Required task – Quote every line as written. Omit pictures.

Recorded information –
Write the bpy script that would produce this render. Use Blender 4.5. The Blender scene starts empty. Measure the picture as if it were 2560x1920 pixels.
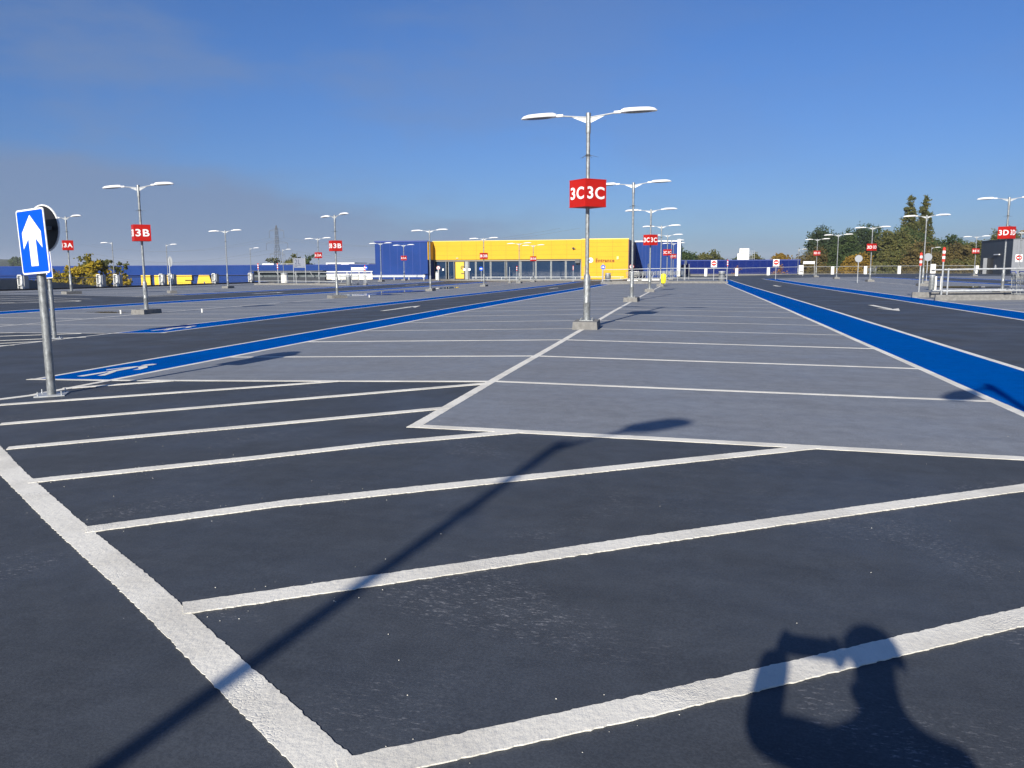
import bpy, bmesh, math, random
from mathutils import Vector, Matrix
R = math.radians
scene = bpy.context.scene
# ---------------------------------------------------------------- camera
cam_data = bpy.data.cameras.new('camera'); cam = bpy.data.objects.new('camera', cam_data)
scene.collection.objects.link(cam); scene.camera = cam
PITCH, ROLL, YAW = 0.1427, -0.0045, -0.2153
fw = Vector((math.sin(YAW)*math.cos(PITCH), math.cos(YAW)*math.cos(PITCH), -math.sin(PITCH)))
rt = Vector((math.cos(YAW), -math.sin(YAW), 0)); up = rt.cross(fw)
r2 = rt*math.cos(ROLL)+up*math.sin(ROLL); u2 = -rt*math.sin(ROLL)+up*math.cos(ROLL)
CAM = Vector((2.074, 0.0, 1.230))
cam.matrix_world = Matrix(((r2.x,u2.x,-fw.x,CAM.x),(r2.y,u2.y,-fw.y,CAM.y),(r2.z,u2.z,-fw.z,CAM.z),(0,0,0,1)))
cam_data.sensor_width = 36; cam_data.lens = 36*2027.9/2560; cam_data.clip_start = 0.02; cam_data.clip_end = 9000
# ---------------------------------------------------------------- sun and sky
SUN_AZ, SUN_EL = 187.5, 24.1       # compass azimuth from +Y, elevation
sd = Vector((math.sin(R(SUN_AZ))*math.cos(R(SUN_EL)), math.cos(R(SUN_AZ))*math.cos(R(SUN_EL)), math.sin(R(SUN_EL))))
sl = bpy.data.lights.new('sun','SUN'); sl.energy = 5.0; sl.angle = R(0.53); sl.color = (1.0,0.93,0.82)
so = bpy.data.objects.new('sun', sl); scene.collection.objects.link(so)
so.rotation_euler = sd.to_track_quat('Z','Y').to_euler(); so.location = (0,-40,60)
world = bpy.data.worlds.new("World"); scene.world = world; world.use_nodes = True
nt = world.node_tree; nt.nodes.clear(); N = nt.nodes.new; L = nt.links.new
out = N('ShaderNodeOutputWorld'); bg = N('ShaderNodeBackground'); sky = N('ShaderNodeTexSky')
sky.sky_type = 'NISHITA'; sky.sun_disc = False; sky.sun_elevation = R(SUN_EL); sky.sun_rotation = R(SUN_AZ)
sky.air_density = 1.0; sky.dust_density = 0.5; sky.ozone_density = 2.0; sky.altitude = 50
bg.inputs['Strength'].default_value = 0.05
# thin bands of mist and smoke low in the sky, mostly on the left
tc = N('ShaderNodeTexCoord'); mp = N('ShaderNodeMapping'); mp.inputs['Scale'].default_value = (1.6,1.6,5.0)
L(tc.outputs['Generated'], mp.inputs['Vector'])
no = N('ShaderNodeTexNoise'); no.inputs['Scale'].default_value = 2.1; no.inputs['Detail'].default_value = 6; no.inputs['Roughness'].default_value = 0.55
L(mp.outputs['Vector'], no.inputs['Vector'])
sx = N('ShaderNodeSeparateXYZ'); L(tc.outputs['Generated'], sx.inputs[0])
def mathn(op, a, b=None, c=None, tree=None):
    n = (tree or nt).nodes.new('ShaderNodeMath'); n.operation = op
    for i, v in enumerate((a,b,c)):
        if v is None: continue
        if isinstance(v,(int,float)): n.inputs[i].default_value = v
        else: (tree or nt).links.new(v, n.inputs[i])
    return n.outputs[0]
def maprange(v, a, b, c, d, tree=None):
    n = (tree or nt).nodes.new('ShaderNodeMapRange'); n.interpolation_type = 'SMOOTHSTEP'
    n.inputs[1].default_value = a; n.inputs[2].default_value = b; n.inputs[3].default_value = c; n.inputs[4].default_value = d
    (tree or nt).links.new(v, n.inputs[0]); return n.outputs[0]
zz = sx.outputs['Z']; xx = sx.outputs['X']
# top of the mist bank falls from left to right
top = mathn('MULTIPLY_ADD', xx, -0.21, -0.012)
top = mathn('ADD', top, mathn('MULTIPLY', mathn('SUBTRACT', no.outputs['Fac'], 0.5), 0.22))
rel = mathn('SUBTRACT', top, zz)
bank = maprange(rel, -0.03, 0.05, 0.0, 0.9)
wisp = mathn('MULTIPLY', maprange(no.outputs['Fac'], 0.42, 0.66, 0.0, 0.55), maprange(xx, -0.75, 0.25, 1.0, 0.15))
lowb = mathn('MULTIPLY', maprange(zz, 0.0, 0.055, 0.55, 0.0), maprange(no.outputs['Fac'], 0.40, 0.62, 0.2, 1.0))
fac = mathn('MINIMUM', mathn('MAXIMUM', mathn('MAXIMUM', bank, wisp), lowb), 0.82)
mx = N('ShaderNodeMix'); mx.data_type = 'RGBA'
tint = N('ShaderNodeMix'); tint.data_type = 'RGBA'; tint.blend_type = 'MULTIPLY'; tint.inputs[0].default_value = 1.0
L(sky.outputs[0], tint.inputs[6])
tg = N('ShaderNodeMix'); tg.data_type = 'RGBA'; tg.inputs[6].default_value = (0.48,0.71,1.25,1); tg.inputs[7].default_value = (0.50,0.83,1.42,1)
L(maprange(zz, 0.0, 0.30, 0.0, 1.0), tg.inputs[0]); L(tg.outputs[2], tint.inputs[7])
L(fac, mx.inputs[0]); L(tint.outputs[2], mx.inputs[6]); mx.inputs[7].default_value = (2.75,3.85,6.2,1)
L(mx.outputs[2], bg.inputs['Color']); L(bg.outputs[0], out.inputs['Surface'])
scene.view_settings.view_transform = 'Standard'; scene.view_settings.look = 'None'
scene.view_settings.gamma = 1; scene.view_settings.use_curve_mapping = False
scene.view_settings.exposure = 0.5
scene.render.engine = 'CYCLES'
COL = scene.collection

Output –
Write the bpy script that would produce this render. Use Blender 4.5. The Blender scene starts empty. Measure the picture as if it were 2560x1920 pixels.
import bpy, bmesh, math, random
from mathutils import Vector, Matrix
R = math.radians
scene = bpy.context.scene
# ---------------------------------------------------------------- camera
cam_data = bpy.data.cameras.new('camera'); cam = bpy.data.objects.new('camera', cam_data)
scene.collection.objects.link(cam); scene.camera = cam
PITCH, ROLL, YAW = 0.1427, -0.0045, -0.2153
fw = Vector((math.sin(YAW)*math.cos(PITCH), math.cos(YAW)*math.cos(PITCH), -math.sin(PITCH)))
rt = Vector((math.cos(YAW), -math.sin(YAW), 0)); up = rt.cross(fw)
r2 = rt*math.cos(ROLL)+up*math.sin(ROLL); u2 = -rt*math.sin(ROLL)+up*math.cos(ROLL)
CAM = Vector((2.074, 0.0, 1.230))
cam.matrix_world = Matrix(((r2.x,u2.x,-fw.x,CAM.x),(r2.y,u2.y,-fw.y,CAM.y),(r2.z,u2.z,-fw.z,CAM.z),(0,0,0,1)))
cam_data.sensor_width = 36; cam_data.lens = 36*2027.9/2560; cam_data.clip_start = 0.02; cam_data.clip_end = 9000
# ---------------------------------------------------------------- sun and sky
SUN_AZ, SUN_EL = 187.5, 24.1       # compass azimuth from +Y, elevation
sd = Vector((math.sin(R(SUN_AZ))*math.cos(R(SUN_EL)), math.cos(R(SUN_AZ))*math.cos(R(SUN_EL)), math.sin(R(SUN_EL))))
sl = bpy.data.lights.new('sun','SUN'); sl.energy = 5.0; sl.angle = R(0.53); sl.color = (1.0,0.93,0.82)
so = bpy.data.objects.new('sun', sl); scene.collection.objects.link(so)
so.rotation_euler = sd.to_track_quat('Z','Y').to_euler(); so.location = (0,-40,60)
world = bpy.data.worlds.new("World"); scene.world = world; world.use_nodes = True
nt = world.node_tree; nt.nodes.clear(); N = nt.nodes.new; L = nt.links.new
out = N('ShaderNodeOutputWorld'); bg = N('ShaderNodeBackground'); sky = N('ShaderNodeTexSky')
sky.sky_type = 'NISHITA'; sky.sun_disc = False; sky.sun_elevation = R(SUN_EL); sky.sun_rotation = R(SUN_AZ)
sky.air_density = 1.0; sky.dust_density = 0.5; sky.ozone_density = 2.0; sky.altitude = 50
bg.inputs['Strength'].default_value = 0.05
# thin bands of mist and smoke low in the sky, mostly on the left
tc = N('ShaderNodeTexCoord'); mp = N('ShaderNodeMapping'); mp.inputs['Scale'].default_value = (1.6,1.6,5.0)
L(tc.outputs['Generated'], mp.inputs['Vector'])
no = N('ShaderNodeTexNoise'); no.inputs['Scale'].default_value = 2.1; no.inputs['Detail'].default_value = 6; no.inputs['Roughness'].default_value = 0.55
L(mp.outputs['Vector'], no.inputs['Vector'])
sx = N('ShaderNodeSeparateXYZ'); L(tc.outputs['Generated'], sx.inputs[0])
def mathn(op, a, b=None, c=None, tree=None):
    n = (tree or nt).nodes.new('ShaderNodeMath'); n.operation = op
    for i, v in enumerate((a,b,c)):
        if v is None: continue
        if isinstance(v,(int,float)): n.inputs[i].default_value = v
        else: (tree or nt).links.new(v, n.inputs[i])
    return n.outputs[0]
def maprange(v, a, b, c, d, tree=None):
    n = (tree or nt).nodes.new('ShaderNodeMapRange'); n.interpolation_type = 'SMOOTHSTEP'
    n.inputs[1].default_value = a; n.inputs[2].default_value = b; n.inputs[3].default_value = c; n.inputs[4].default_value = d
    (tree or nt).links.new(v, n.inputs[0]); return n.outputs[0]
zz = sx.outputs['Z']; xx = sx.outputs['X']
# top of the mist bank falls from left to right
top = mathn('MULTIPLY_ADD', xx, -0.21, -0.012)
top = mathn('ADD', top, mathn('MULTIPLY', mathn('SUBTRACT', no.outputs['Fac'], 0.5), 0.22))
rel = mathn('SUBTRACT', top, zz)
bank = maprange(rel, -0.03, 0.05, 0.0, 0.9)
wisp = mathn('MULTIPLY', maprange(no.outputs['Fac'], 0.42, 0.66, 0.0, 0.55), maprange(xx, -0.75, 0.25, 1.0, 0.15))
lowb = mathn('MULTIPLY', maprange(zz, 0.0, 0.055, 0.55, 0.0), maprange(no.outputs['Fac'], 0.40, 0.62, 0.2, 1.0))
fac = mathn('MINIMUM', mathn('MAXIMUM', mathn('MAXIMUM', bank, wisp), lowb), 0.82)
mx = N('ShaderNodeMix'); mx.data_type = 'RGBA'
tint = N('ShaderNodeMix'); tint.data_type = 'RGBA'; tint.blend_type = 'MULTIPLY'; tint.inputs[0].default_value = 1.0
L(sky.outputs[0], tint.inputs[6])
tg = N('ShaderNodeMix'); tg.data_type = 'RGBA'; tg.inputs[6].default_value = (0.48,0.71,1.25,1); tg.inputs[7].default_value = (0.50,0.83,1.42,1)
L(maprange(zz, 0.0, 0.30, 0.0, 1.0), tg.inputs[0]); L(tg.outputs[2], tint.inputs[7])
L(fac, mx.inputs[0]); L(tint.outputs[2], mx.inputs[6]); mx.inputs[7].default_value = (2.75,3.85,6.2,1)
L(mx.outputs[2], bg.inputs['Color']); L(bg.outputs[0], out.inputs['Surface'])
scene.view_settings.view_transform = 'Standard'; scene.view_settings.look = 'None'
scene.view_settings.gamma = 1; scene.view_settings.use_curve_mapping = False
scene.view_settings.exposure = 0.5
scene.render.engine = 'CYCLES'
COL = scene.collection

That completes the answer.